Et ce sont les hommes qui ont à distinguer ces deux domaines. Le verbe, le même verbe employé pour les deux domaines, est à l’impératif, il constitue une injonction faite aux interlocuteurs, et bien au-delà à tous les auditeurs. Le verbe [apodidômi] compose le préverbe [apo], qui marque la distance, l’origine, le point de départ dont on s’éloigne ou se sépare, avec le verbe [didômi], donner. Il signifie du coup donner à qui de droit (rendre, rapporter, remettre, attribuer, fournir, rendre compte) mais aussi se reproduire ou produire à nouveau. On voit bien l’idée : cherchez l’origine d’une réalité, et rapportez-la à cette origine, sans confusion. Les interlocuteurs de Jésus opposaient la vérité et les personnes : elles ressortissent pourtant l’une et l’autre à Dieu.

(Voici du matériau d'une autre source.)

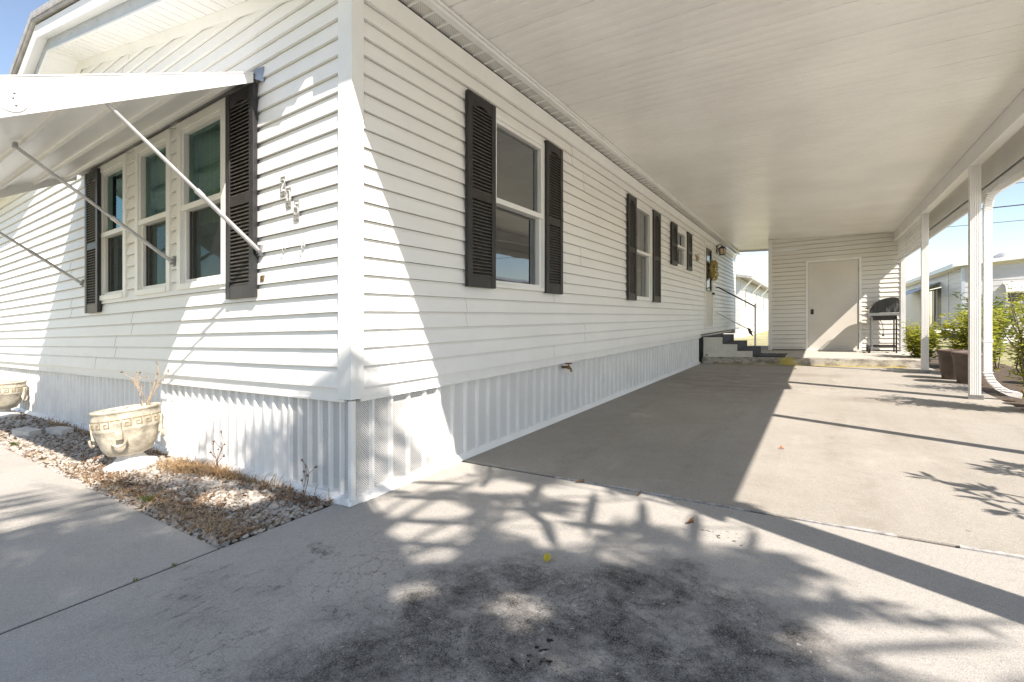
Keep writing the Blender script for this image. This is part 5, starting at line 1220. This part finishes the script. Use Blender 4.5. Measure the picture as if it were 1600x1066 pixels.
# breeze block screen
bw = MB(); BY = 19.0; bs = .38
for i in range(7):
    for j in range(2):
        x, z = 6.66 + i * bs, .10 + j * bs
        bw.box(x, x + bs, BY - .05, BY + .05, z, z + .03); bw.box(x, x + bs, BY - .05, BY + .05, z + bs - .03, z + bs - .001); bw.box(x, x + .03, BY - .049, BY + .049, z + .03, z + bs - .03); bw.box(x + bs - .03, x + bs - .001, BY - .049, BY + .049, z + .03, z + bs - .03)
        for k in range(4):
            a = k * math.pi / 4; c, s = math.cos(a), math.sin(a); L = .16 if k % 2 == 0 else .21
            bw.duct([(x + bs / 2 - L * c, BY, z + bs / 2 - L * s), (x + bs / 2 + L * c, BY, z + bs / 2 + L * s)], .09 - .002 * k, .035, (0, 1, 0))
bw.box(6.6, 9.4, BY - .08, BY + .08, -.05, .098); bw.box(6.6, 9.4, BY - .08, BY + .08, .862, .93)
bw.build("breeze_block_wall", m_breeze, None, "white decorative breeze block wall with star openings before the pale neighbour home", "wall")
b = MB(); b.duct([(4.9, 17.5, .35), (8.6, 21.2, .60)], .10, .16, (0, 0, 1)); b.build("white_ramp_rail", m_trim, None, "white sloping kerb board behind the shrubs by the carport post", "kerb board")
for i, (x, z, lab) in enumerate(((8.0, 4.84, "heavy middle power line crossing the sky right of the posts"), (8.0, 4.272, "lowest thin power line crossing the sky right of the posts"), (8.0, 5.655, "topmost power line crossing the sky above the downspout"))):
    b = MB(); b.tube([(xx, 23, z + .00035 * (xx - 8) ** 2 - .012 * (xx - 8)) for xx in np.linspace(-4, 60, 24)], (.02, .010, .011)[i], 6); b.build("power_line", m_wire, None, lab, "power line", "power lines over the neighbouring lot", fall=True)
b = MB()
for k in range(2): pass
pl = MB(); pl.tube([(46, 23.0, -1), (46, 23.0, 8.0)], .14, 12); pl.tube([(45.9, 21.8, 6.4), (45.9, 24.2, 6.4)], .05, 6); pl.build("utility_pole", m_bark, None, "wooden utility pole carrying the power lines, beyond the picture's edge", "utility pole")
# home across the open strip, seen mirrored in the side windows
ne = thing("neighbour_home", (16, 24, 0), "white home across the strip, seen only mirrored in the side window", "mobile home")
b = MB(); b.box(13.4, 20, 19, 31, -.5, 2.6); b.build("wall", m_nwhite, ne)
b = MB(); b.extrude([(13.0, 2.55), (16.5, 3.1), (20.4, 2.55), (20.4, 2.7), (16.5, 3.25), (13.0, 2.7)], lambda x, z: (x, 18.6, z), lambda x, z: (x, 31.4, z)); b.build("roof", m_roof, ne)
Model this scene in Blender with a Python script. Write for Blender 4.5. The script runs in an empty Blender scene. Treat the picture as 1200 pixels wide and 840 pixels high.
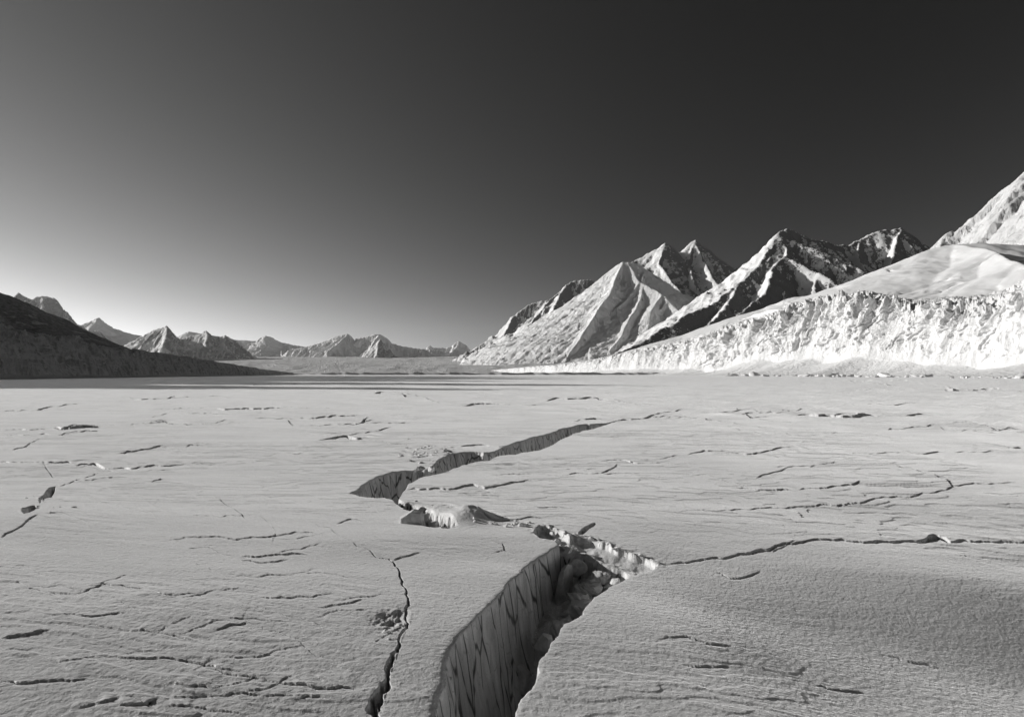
import bpy, bmesh, math, random
import numpy as np

R = math.radians
SC = bpy.context.scene
COL = SC.collection
CAM_H = 2.5          # camera height above the ice, metres
FPX = 800.0          # focal length in pixels of a 1200 px wide frame
CX, HY = 600.0, 437.0
SUN_AZ, SUN_EL = R(-72), R(17.5)    # azimuth from +Y (negative = left), elevation
SUN_DIR = np.array([math.sin(SUN_AZ)*math.cos(SUN_EL), math.cos(SUN_AZ)*math.cos(SUN_EL), math.sin(SUN_EL)])

def sstep(a, b, x):
    t = np.clip((x-a)/(b-a), 0, 1)
    return t*t*(3-2*t)

def slab_mask(x, y):
    """the smooth right-hand slab below the long crack"""
    return sstep(10.5, 7.5, y+.12*x)*sstep(.6, 3.0, x+.35*(y-7))

def relief(x, y):
    """added tilt that darkens the near ice: it dips right, most of all on the right-hand slab"""
    fall = .09*sstep(17, 5.5, y)*sstep(-30, -4, x)*sstep(-2, 2.5, y)  # tilt away from the sun, shaped to darken the foreground
    return -fall*np.clip(x, -7, 9)-.075*slab_mask(x, y)*np.clip(x-.4, 0, 7)*sstep(-2, 2.5, y)

def ground(px, py):
    """where the line of sight through a point of the frame meets the ice"""
    z = 0.0
    for _ in range(12):
        D = (CAM_H-z)*FPX/(py-HY); x = (px-CX)/FPX*D
        z = .5*z+.5*float(relief(x, D))
    return (x, D)

def spot(px, py, D):
    return ((px-CX)/FPX*D, D, CAM_H-(py-HY)/FPX*D)

# ------------------------------------------------------------------ noise
_rng = np.random.RandomState(7)
PERM = np.concatenate([_rng.permutation(1024)]*2).astype(np.int32)
_a = _rng.rand(1024)*2*np.pi
GX, GY = np.cos(_a).astype(np.float32), np.sin(_a).astype(np.float32)

def pn(x, y, seed=0):
    """gradient noise, about -0.7..0.7"""
    x = np.asarray(x, np.float64)+seed*17.37; y = np.asarray(y, np.float64)+seed*5.91
    xi = np.floor(x); yi = np.floor(y)
    fx = (x-xi).astype(np.float32); fy = (y-yi).astype(np.float32)
    xi = xi.astype(np.int64) & 1023; yi = yi.astype(np.int64) & 1023
    u = fx*fx*fx*(fx*(fx*6-15)+10); v = fy*fy*fy*(fy*(fy*6-15)+10)
    x1 = (xi+1) & 1023; y1 = (yi+1) & 1023
    def g(ix, iy, dx, dy):
        h = PERM[PERM[ix]+iy]
        return GX[h]*dx+GY[h]*dy
    a = g(xi, yi, fx, fy); b = g(x1, yi, fx-1, fy)
    c = g(xi, y1, fx, fy-1); d = g(x1, y1, fx-1, fy-1)
    ab = a+u*(b-a); cd = c+u*(d-c)
    return ab+v*(cd-ab)

def fbm(x, y, oct=4, seed=0, gain=.5, lac=2.03):
    s = 0; a = 1.0; f = 1.0
    for i in range(oct):
        s = s+a*pn(x*f, y*f, seed+i*3); a *= gain; f *= lac
    return s

def ridged(x, y, oct=4, seed=0, gain=.55, lac=2.07):
    s = 0; a = 1.0; f = 1.0; n = 0
    for i in range(oct):
        r = 1-np.abs(pn(x*f, y*f, seed+i*3))*1.9
        s = s+a*r; n += a; a *= gain; f *= lac
    return s/n          # about 0..1, crests sharp

def sstep(a, b, x):
    t = np.clip((x-a)/(b-a), 0, 1)
    return t*t*(3-2*t)

# ------------------------------------------------------------------ mesh helpers
def tag(o, label=None, cat=None, group=None, kind=None):
    if label: o['label'] = label
    if cat: o['category'] = cat
    if group: o['group'] = group
    if kind: o['kind'] = kind
    return o

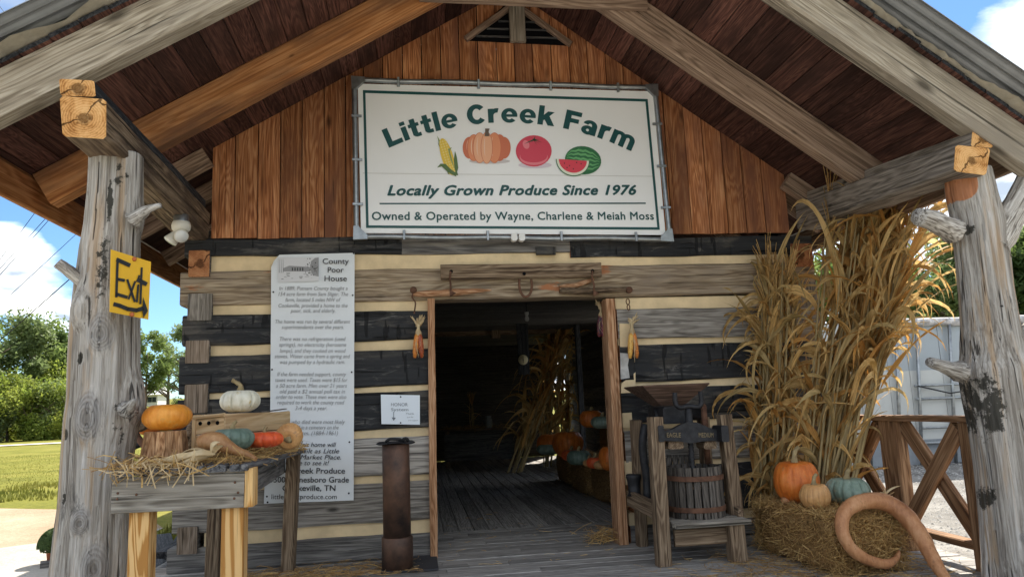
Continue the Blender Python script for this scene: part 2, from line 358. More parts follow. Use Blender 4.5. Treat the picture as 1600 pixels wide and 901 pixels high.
M_['crate'] = wood('crate_wood', (.44, .28, .14), (.62, .43, .235), (.72, .54, .33), along=.8, cross=10, rings=6, var=.12, knots=.5, crack=.15, bump=.2)
M_['jamb'] = wood('door_jamb', (.20, .09, .04), (.38, .20, .105), (.52, .32, .19), along=.8, cross=20, var=.1, knots=.6, crack=.8)
M_['iron'] = plain('cast_iron', (.030, .030, .033), .6, .4, metal=.5, nsc=20, namt=.5, bump=.2)
M_['rust'] = plain('rusty_iron', (.13, .065, .04), .8, .3, metal=.2, nsc=18, namt=.45, bump=.3)
M_['whitewash'] = plain('worn_whitewash', (.50, .49, .47), .9, .1, nsc=14, namt=.3)
M_['roofmetal'] = plain('corrugated_metal', (.27, .28, .285), .5, .4, metal=.35, nsc=3, namt=.25)
M_['galv'] = plain('galvanised_steel', (.34, .36, .37), .42, .5, metal=.85, nsc=14, namt=.25)
M_['white'] = plain('white_paint', (.78, .77, .74), .5, .4, nsc=2, namt=.04)
M_['cream'] = plain('cream_plastic', (.66, .63, .54), .45, .4)
M_['signwhite'] = plain('sign_vinyl', (.88, .88, .87), .38, .45, nsc=1.2, namt=.03)
M_['green'] = plain('dark_green_print', (.010, .075, .075), .45, .4)
M_['banner'] = plain('banner_vinyl', (.72, .75, .77), .5, .35, nsc=2.5, namt=.06)
M_['ink'] = plain('black_print', (.03, .03, .035), .6, .2)
M_['greyink'] = plain('faded_print', (.24, .24, .25), .6, .2)
M_['yellow'] = plain('yellow_paint', (.75, .42, .012), .5, .4, nsc=5, namt=.06)
M_['blackpaint'] = plain('black_marker', (.016, .018, .02), .55, .3)
M_['screw'] = plain('rusty_screw', (.45, .13, .04), .6, .3)
M_['straw'] = leafmat('straw', (.42, .25, .085), (.70, .48, .20), .2, rnd=.2, nsc=30)
M_['straw2'] = leafmat('old_straw', (.26, .145, .055), (.50, .32, .14), .15, rnd=.2, nsc=30)
M_['husk'] = leafmat('pale_husk', (.58, .42, .22), (.80, .66, .42), .3, rnd=.1, nsc=12)
M_['corn1'] = leafmat('dry_corn_leaf', (.36, .20, .055), (.80, .56, .24), .4, rnd=.3, nsc=4, stripes=(5, 130, 5))
M_['corn2'] = leafmat('olive_corn_leaf', (.28, .19, .065), (.66, .48, .22), .35, rnd=.25, nsc=4, stripes=(5, 130, 5))
M_['corn3'] = leafmat('orange_corn_leaf', (.42, .20, .05), (.66, .38, .12), .45, rnd=.25, nsc=4, stripes=(5, 130, 5))
M_['stalk'] = plain('corn_stalk', (.33, .25, .12), .7, .3, nsc=9, namt=.35, rnd=.2)
M_['hay'] = plain('hay', (.26, .15, .06), .95, .1, nsc=45, namt=.6, bump=1.0)
M_['steel'] = plain('weathered_steel', (.055, .045, .042), .55, .4, metal=.3, nsc=7, namt=.5, c2=(.16, .085, .055), bump=.25)
M_['rubber'] = plain('rubber_mat', (.05, .05, .055), .8, .3, nsc=5, namt=.2)
M_['felt'] = plain('roof_felt', (.42, .38, .30), .9, .2, nsc=12, namt=.2, bump=.3)
M_['black0'] = plain('dark_void', (.006, .006, .007), .9, .1)  # flat black painting the darkness of vent, holes and board gaps
M_['terracotta'] = plain('terracotta', (.40, .12, .05), .8, .3, nsc=8, namt=.2)
M_['wire'] = plain('black_cable', (.02, .02, .022), .6, .3)
M_['glass'] = plain('lamp_glass', (.75, .75, .72), .15, .6)

# ------------------------------------------------------------------ text
def text_mesh(s, bold=0.0, shear=0.0, spacing=1.0, align='LEFT'):
    cu = bpy.data.curves.new('text', 'FONT'); cu.body = s; cu.size = 1; cu.offset = bold; cu.shear = shear; cu.space_character = spacing
    cu.align_x = align; cu.resolution_u = 3; cu.fill_mode = 'FRONT'
    o = bpy.data.objects.new('text_tmp', cu); C.objects.link(o)
    dg = bpy.context.evaluated_depsgraph_get(); me = bpy.data.meshes.new_from_object(o.evaluated_get(dg))
    vs = [v.co.copy() for v in me.vertices]; fs = [tuple(p.vertices) for p in me.polygons]
    bpy.data.objects.remove(o); bpy.data.curves.remove(cu); bpy.data.meshes.remove(me)
    return vs, fs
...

Mais Jésus oppose, ou plutôt distingue, ce qui ressortit à ce monde, à l’Etat, à l’organisation des hommes entre eux, de leur société, et ce qui ressortit à Dieu.

Ce principe fort et profond établi par Jésus met à mal toutes les confusions portées par les extrémismes religieux, et souvent relayées par qui croit y voir de la piété légitime. Non il n’y a pas à établir les « droits de Dieu » dans la constitution d’un Etat. Non il n’y a pas à mener des guerres et tuer des gens en criant « Dieu est grand ». Non il n’y a pas à vouloir penser les lois en fonction d’une morale religieuse. Les hommes ont entre eux un principe d’humanité suffisamment haut et magnifique pour régler leurs rapports. Et l’homme est créé à l’image de Dieu : on voit bien qu’il ne s’agit pas d’opposition mais bien de distinction. En vertu de ce principe fort, même les religions ne peuvent devenir oppressives : César, sans ignorer que l’homme porte en lui la question de Dieu (à laquelle il peut aussi répondre par la négative !), regarde aussi tout rassemblement d’hommes à l’aune de ce principe d’humanité. Il garantit le « droit de sortie ». Jésus, inventeur de la laïcité, est libérateur.